● Required work:
Keep only the lines from the top of the listing through the one with "w.node_tree.nodes['Background'].inputs[1].default_value = 0.22", and reproduce them unaltered.

Scripts that build scenes
▬▬▬▬▬▬▬▬▬▬

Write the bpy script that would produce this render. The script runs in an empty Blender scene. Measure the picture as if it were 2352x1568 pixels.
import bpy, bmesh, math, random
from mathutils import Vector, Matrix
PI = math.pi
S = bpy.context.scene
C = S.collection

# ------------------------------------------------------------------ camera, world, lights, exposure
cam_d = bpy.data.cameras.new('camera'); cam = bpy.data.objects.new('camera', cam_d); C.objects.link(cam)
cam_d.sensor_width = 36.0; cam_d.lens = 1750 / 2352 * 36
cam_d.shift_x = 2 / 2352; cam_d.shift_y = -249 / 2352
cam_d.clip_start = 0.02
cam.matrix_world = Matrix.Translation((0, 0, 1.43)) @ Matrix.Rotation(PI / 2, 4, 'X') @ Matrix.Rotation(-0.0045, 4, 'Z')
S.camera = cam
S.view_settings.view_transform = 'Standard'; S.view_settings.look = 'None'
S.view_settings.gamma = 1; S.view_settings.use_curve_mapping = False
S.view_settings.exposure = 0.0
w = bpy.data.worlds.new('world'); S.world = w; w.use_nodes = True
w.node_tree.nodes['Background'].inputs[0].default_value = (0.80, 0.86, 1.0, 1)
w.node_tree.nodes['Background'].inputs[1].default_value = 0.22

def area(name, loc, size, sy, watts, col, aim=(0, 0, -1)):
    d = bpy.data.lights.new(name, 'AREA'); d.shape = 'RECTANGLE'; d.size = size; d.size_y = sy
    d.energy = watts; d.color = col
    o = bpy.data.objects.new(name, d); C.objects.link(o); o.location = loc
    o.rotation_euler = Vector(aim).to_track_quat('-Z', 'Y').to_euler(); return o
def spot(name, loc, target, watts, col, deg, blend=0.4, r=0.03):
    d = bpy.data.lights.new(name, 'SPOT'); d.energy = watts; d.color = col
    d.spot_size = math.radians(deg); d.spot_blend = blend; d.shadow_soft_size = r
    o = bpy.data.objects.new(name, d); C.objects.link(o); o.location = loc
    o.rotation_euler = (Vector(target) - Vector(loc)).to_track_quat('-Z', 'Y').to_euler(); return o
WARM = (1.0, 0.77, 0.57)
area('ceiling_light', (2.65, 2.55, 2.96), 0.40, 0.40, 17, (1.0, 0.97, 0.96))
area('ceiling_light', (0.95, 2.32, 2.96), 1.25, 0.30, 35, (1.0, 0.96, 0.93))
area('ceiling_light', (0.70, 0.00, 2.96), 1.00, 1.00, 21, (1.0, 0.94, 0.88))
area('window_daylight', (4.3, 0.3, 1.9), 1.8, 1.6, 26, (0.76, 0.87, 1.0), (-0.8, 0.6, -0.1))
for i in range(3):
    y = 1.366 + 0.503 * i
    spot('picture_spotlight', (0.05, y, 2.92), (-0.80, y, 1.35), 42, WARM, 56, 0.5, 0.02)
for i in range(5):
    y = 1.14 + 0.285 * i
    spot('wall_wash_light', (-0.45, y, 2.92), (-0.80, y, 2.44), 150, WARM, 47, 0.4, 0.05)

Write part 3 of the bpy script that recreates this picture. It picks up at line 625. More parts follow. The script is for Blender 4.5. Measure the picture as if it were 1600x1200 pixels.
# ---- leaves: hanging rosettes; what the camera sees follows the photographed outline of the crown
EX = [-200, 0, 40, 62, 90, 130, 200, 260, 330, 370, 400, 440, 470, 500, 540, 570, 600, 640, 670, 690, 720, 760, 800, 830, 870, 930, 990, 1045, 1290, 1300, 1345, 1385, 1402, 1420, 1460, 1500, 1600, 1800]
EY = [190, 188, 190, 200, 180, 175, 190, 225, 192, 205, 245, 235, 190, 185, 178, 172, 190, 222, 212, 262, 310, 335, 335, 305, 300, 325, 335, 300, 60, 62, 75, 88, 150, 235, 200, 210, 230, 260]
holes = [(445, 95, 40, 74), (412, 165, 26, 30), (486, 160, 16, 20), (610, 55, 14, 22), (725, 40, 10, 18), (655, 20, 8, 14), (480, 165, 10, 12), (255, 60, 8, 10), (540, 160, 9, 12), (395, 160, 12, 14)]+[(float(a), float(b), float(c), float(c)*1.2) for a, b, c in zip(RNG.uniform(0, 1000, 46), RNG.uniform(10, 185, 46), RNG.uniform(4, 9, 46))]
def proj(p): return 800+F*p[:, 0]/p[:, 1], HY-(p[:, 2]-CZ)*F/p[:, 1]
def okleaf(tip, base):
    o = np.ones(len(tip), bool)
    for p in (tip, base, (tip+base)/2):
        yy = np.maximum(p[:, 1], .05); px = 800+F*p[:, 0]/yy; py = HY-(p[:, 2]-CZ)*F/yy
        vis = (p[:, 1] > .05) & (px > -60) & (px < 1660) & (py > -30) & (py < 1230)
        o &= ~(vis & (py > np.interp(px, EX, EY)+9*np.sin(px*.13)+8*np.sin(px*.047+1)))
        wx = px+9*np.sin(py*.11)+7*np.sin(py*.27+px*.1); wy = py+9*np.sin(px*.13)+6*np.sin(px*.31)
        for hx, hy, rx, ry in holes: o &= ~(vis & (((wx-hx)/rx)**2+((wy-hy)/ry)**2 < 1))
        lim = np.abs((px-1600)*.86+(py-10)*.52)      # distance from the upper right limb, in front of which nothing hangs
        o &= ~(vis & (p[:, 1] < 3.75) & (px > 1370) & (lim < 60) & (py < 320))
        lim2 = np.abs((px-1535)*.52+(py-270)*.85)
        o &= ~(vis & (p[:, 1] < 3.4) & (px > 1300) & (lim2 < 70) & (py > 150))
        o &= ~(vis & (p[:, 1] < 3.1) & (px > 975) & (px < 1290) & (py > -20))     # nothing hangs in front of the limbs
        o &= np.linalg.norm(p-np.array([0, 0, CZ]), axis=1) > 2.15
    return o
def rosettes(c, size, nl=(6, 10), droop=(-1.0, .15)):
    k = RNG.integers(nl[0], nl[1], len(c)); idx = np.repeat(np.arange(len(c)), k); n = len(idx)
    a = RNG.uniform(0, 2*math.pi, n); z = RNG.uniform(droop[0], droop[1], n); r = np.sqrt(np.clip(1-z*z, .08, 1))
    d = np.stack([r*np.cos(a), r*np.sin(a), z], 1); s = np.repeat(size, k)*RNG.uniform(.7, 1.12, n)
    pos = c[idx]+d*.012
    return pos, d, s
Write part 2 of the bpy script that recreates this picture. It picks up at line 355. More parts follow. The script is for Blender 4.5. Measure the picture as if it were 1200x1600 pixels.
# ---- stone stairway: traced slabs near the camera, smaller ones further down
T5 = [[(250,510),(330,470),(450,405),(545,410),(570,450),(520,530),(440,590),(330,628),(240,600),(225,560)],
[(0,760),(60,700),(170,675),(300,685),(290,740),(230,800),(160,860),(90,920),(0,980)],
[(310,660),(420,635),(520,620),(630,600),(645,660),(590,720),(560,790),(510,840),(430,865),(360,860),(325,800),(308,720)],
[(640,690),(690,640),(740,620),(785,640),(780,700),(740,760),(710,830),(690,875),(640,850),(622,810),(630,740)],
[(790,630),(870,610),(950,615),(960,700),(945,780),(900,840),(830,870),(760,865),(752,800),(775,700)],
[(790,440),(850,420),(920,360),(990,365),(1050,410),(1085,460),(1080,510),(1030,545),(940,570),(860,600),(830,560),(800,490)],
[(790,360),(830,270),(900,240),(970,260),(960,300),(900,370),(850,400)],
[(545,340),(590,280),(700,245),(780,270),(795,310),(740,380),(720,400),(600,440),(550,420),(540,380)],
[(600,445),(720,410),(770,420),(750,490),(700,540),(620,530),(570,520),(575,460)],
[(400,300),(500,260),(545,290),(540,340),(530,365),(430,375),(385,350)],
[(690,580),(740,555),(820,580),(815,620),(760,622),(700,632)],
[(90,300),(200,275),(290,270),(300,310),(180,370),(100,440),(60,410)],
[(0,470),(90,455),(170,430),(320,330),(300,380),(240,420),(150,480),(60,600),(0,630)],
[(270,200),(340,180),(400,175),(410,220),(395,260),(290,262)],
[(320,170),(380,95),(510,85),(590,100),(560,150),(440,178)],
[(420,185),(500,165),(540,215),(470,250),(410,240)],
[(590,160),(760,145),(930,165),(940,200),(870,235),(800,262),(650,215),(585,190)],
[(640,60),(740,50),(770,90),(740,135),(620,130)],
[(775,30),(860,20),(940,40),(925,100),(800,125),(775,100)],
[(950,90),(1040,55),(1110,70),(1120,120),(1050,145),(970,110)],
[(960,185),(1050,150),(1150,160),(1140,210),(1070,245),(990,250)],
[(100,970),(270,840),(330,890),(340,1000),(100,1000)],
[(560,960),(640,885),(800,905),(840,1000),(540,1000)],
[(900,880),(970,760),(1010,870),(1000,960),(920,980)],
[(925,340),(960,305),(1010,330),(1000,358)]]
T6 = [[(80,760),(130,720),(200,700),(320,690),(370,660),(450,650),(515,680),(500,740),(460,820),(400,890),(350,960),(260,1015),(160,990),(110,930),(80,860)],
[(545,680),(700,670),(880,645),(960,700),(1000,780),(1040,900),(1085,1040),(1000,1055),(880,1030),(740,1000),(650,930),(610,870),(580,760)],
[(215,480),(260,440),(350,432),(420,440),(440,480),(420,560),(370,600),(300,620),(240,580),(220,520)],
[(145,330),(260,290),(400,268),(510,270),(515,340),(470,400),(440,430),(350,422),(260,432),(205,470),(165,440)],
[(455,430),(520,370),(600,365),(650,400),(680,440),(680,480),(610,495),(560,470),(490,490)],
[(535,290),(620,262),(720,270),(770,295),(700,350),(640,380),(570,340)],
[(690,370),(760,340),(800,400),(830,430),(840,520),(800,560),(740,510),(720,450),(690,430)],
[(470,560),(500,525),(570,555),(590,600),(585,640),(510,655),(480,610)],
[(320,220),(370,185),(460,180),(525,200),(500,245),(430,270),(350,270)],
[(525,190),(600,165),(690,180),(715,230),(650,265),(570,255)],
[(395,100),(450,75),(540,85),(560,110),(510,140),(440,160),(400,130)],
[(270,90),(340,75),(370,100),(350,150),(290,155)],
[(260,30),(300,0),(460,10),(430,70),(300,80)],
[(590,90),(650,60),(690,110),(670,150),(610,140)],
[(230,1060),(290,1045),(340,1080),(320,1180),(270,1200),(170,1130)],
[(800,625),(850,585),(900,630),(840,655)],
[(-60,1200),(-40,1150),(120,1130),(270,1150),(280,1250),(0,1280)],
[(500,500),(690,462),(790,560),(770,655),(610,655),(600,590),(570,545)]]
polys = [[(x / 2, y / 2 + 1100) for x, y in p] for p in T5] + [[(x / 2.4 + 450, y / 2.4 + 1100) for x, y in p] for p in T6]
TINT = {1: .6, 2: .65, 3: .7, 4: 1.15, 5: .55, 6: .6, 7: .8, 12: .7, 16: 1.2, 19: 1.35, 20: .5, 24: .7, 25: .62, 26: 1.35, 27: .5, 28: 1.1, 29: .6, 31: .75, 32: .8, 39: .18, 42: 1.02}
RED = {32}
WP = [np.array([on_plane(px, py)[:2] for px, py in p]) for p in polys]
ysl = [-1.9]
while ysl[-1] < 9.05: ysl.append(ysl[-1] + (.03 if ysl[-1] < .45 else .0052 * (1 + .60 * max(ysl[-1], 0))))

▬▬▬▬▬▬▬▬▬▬

● Response below:
Write the bpy script that would produce this render. The script runs in an empty Blender scene. Measure the picture as if it were 2352x1568 pixels.
import bpy, bmesh, math, random
from mathutils import Vector, Matrix
PI = math.pi
S = bpy.context.scene
C = S.collection

# ------------------------------------------------------------------ camera, world, lights, exposure
cam_d = bpy.data.cameras.new('camera'); cam = bpy.data.objects.new('camera', cam_d); C.objects.link(cam)
cam_d.sensor_width = 36.0; cam_d.lens = 1750 / 2352 * 36
cam_d.shift_x = 2 / 2352; cam_d.shift_y = -249 / 2352
cam_d.clip_start = 0.02
cam.matrix_world = Matrix.Translation((0, 0, 1.43)) @ Matrix.Rotation(PI / 2, 4, 'X') @ Matrix.Rotation(-0.0045, 4, 'Z')
S.camera = cam
S.view_settings.view_transform = 'Standard'; S.view_settings.look = 'None'
S.view_settings.gamma = 1; S.view_settings.use_curve_mapping = False
S.view_settings.exposure = 0.0
w = bpy.data.worlds.new('world'); S.world = w; w.use_nodes = True
w.node_tree.nodes['Background'].inputs[0].default_value = (0.80, 0.86, 1.0, 1)
w.node_tree.nodes['Background'].inputs[1].default_value = 0.22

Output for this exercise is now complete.